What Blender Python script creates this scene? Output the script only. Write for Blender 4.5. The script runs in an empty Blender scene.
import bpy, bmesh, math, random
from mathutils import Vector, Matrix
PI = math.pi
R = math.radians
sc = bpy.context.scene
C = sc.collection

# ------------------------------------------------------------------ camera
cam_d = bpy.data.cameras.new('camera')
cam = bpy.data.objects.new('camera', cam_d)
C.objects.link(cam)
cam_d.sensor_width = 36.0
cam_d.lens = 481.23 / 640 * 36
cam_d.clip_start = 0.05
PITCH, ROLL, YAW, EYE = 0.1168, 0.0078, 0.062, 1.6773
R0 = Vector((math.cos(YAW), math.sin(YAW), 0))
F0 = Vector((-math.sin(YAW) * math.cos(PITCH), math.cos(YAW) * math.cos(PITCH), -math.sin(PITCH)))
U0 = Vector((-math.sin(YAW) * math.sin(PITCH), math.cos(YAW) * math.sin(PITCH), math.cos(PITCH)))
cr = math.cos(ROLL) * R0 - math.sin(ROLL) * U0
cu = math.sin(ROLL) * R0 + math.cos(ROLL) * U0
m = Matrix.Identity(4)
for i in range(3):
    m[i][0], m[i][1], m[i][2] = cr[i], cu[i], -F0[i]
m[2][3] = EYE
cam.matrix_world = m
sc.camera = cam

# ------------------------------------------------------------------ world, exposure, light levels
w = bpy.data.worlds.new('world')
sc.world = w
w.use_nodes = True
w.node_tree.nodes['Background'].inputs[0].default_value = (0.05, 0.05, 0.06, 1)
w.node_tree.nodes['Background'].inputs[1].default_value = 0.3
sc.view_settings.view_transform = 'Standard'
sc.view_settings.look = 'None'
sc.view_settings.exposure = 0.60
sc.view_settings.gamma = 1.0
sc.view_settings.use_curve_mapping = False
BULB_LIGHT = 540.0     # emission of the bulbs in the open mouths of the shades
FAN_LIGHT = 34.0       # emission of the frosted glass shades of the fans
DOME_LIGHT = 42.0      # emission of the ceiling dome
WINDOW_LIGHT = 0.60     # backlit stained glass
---
▶ _DIRECTION_
Using the listing above, reproduce each line without omission.

▶ _RIGHT ANSWER_
What Blender Python script creates this scene? Output the script only. Write for Blender 4.5. The script runs in an empty Blender scene.
import bpy, bmesh, math, random
from mathutils import Vector, Matrix
PI = math.pi
R = math.radians
sc = bpy.context.scene
C = sc.collection

# ------------------------------------------------------------------ camera
cam_d = bpy.data.cameras.new('camera')
cam = bpy.data.objects.new('camera', cam_d)
C.objects.link(cam)
cam_d.sensor_width = 36.0
cam_d.lens = 481.23 / 640 * 36
cam_d.clip_start = 0.05
PITCH, ROLL, YAW, EYE = 0.1168, 0.0078, 0.062, 1.6773
R0 = Vector((math.cos(YAW), math.sin(YAW), 0))
F0 = Vector((-math.sin(YAW) * math.cos(PITCH), math.cos(YAW) * math.cos(PITCH), -math.sin(PITCH)))
U0 = Vector((-math.sin(YAW) * math.sin(PITCH), math.cos(YAW) * math.sin(PITCH), math.cos(PITCH)))
cr = math.cos(ROLL) * R0 - math.sin(ROLL) * U0
cu = math.sin(ROLL) * R0 + math.cos(ROLL) * U0
m = Matrix.Identity(4)
for i in range(3):
    m[i][0], m[i][1], m[i][2] = cr[i], cu[i], -F0[i]
m[2][3] = EYE
cam.matrix_world = m
sc.camera = cam

# ------------------------------------------------------------------ world, exposure, light levels
w = bpy.data.worlds.new('world')
sc.world = w
w.use_nodes = True
w.node_tree.nodes['Background'].inputs[0].default_value = (0.05, 0.05, 0.06, 1)
w.node_tree.nodes['Background'].inputs[1].default_value = 0.3
sc.view_settings.view_transform = 'Standard'
sc.view_settings.look = 'None'
sc.view_settings.exposure = 0.60
sc.view_settings.gamma = 1.0
sc.view_settings.use_curve_mapping = False
BULB_LIGHT = 540.0     # emission of the bulbs in the open mouths of the shades
FAN_LIGHT = 34.0       # emission of the frosted glass shades of the fans
DOME_LIGHT = 42.0      # emission of the ceiling dome
WINDOW_LIGHT = 0.60     # backlit stained glass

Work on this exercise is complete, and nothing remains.